Writing: purpose, audience and register
Why and who
- Before you write, ask: why am I writing, and who will read it?
- Purpose: to inform, to argue, or to discuss.
- Audience: a friend, a teacher, an organiser.
You should write to a friend and a teacher in the same way.
No — the register changes with the reader.
Formal or informal?
- Register = how formal your language is.
- Friend → informal: I'm, don't, friendly words.
- Teacher → formal: I am, do not, polite words, no slang.

Purpose and audience together decide how formal your writing should be
Formal or informal?
Hear the register of a phrase before you borrow it for your own writing.

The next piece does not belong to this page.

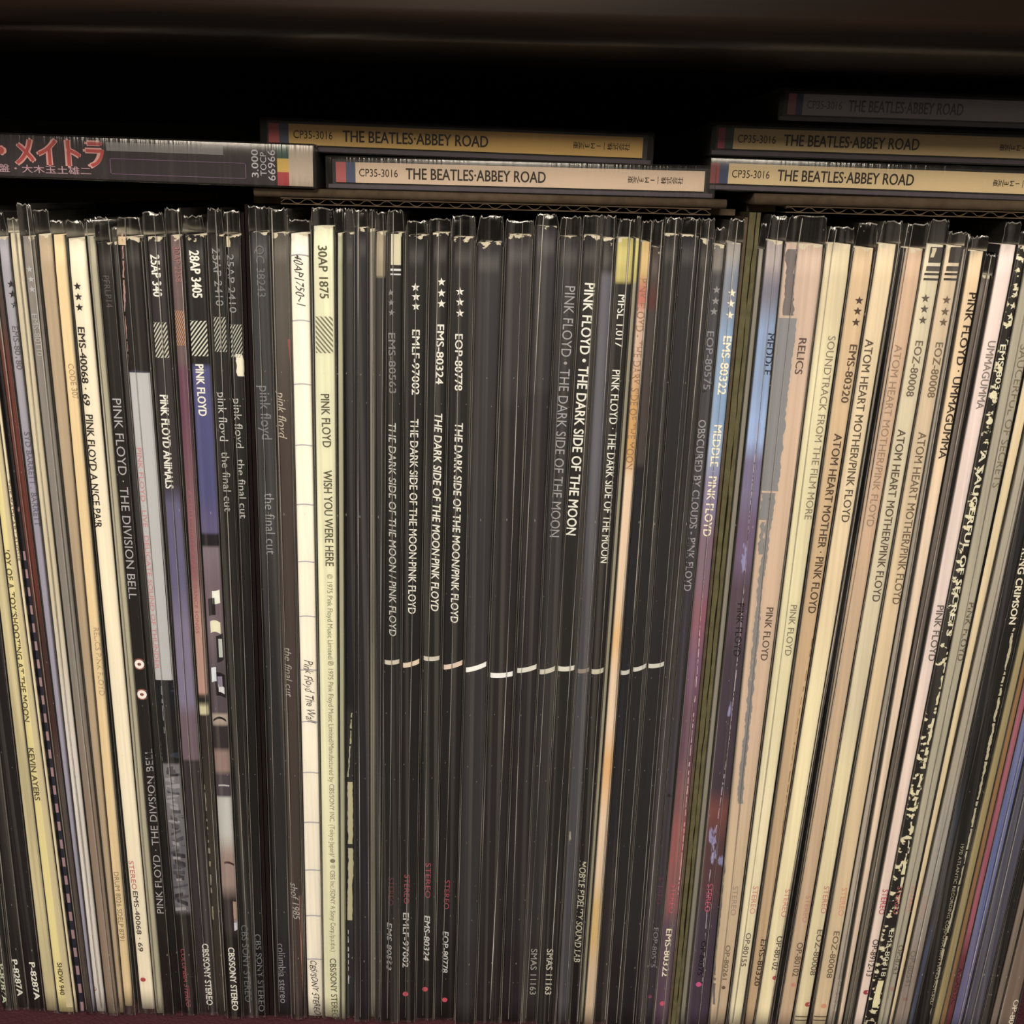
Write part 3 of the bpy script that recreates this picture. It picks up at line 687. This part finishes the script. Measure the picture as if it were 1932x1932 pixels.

You write to your head teacher. Which opening is best?
A head teacher needs formal, polite language.
Join your ideas
- Put one main idea in each paragraph.
- Link ideas: also, however, therefore.
- A short plan keeps your writing in order.
Choose a contrast word: 'I like tea. ___, I prefer coffee.'
'However' shows contrast between two ideas.
Write one polite sentence you could say to a teacher to ask for help with your homework.
Example: 'Could you please help me with my essay?'
One message, two voices
- To a friend: "Hey Sam! Fancy helping at the school fair on Sat? It'll be fun!"
- To the head: "Dear Mrs Chen, I am writing to ask whether we could hold a school fair on Saturday."
- Same request — different greeting, verbs and tone, because the reader changed.
- Pick the register before your first word: it decides Hey vs Dear, fancy vs whether we could.
Match the reader to the best opening.
The reader chooses the greeting for you — friend gets warmth, stranger gets formality.
- Know your purpose and audience first.
- Match the register to the reader.
- One idea per paragraph; link them clearly.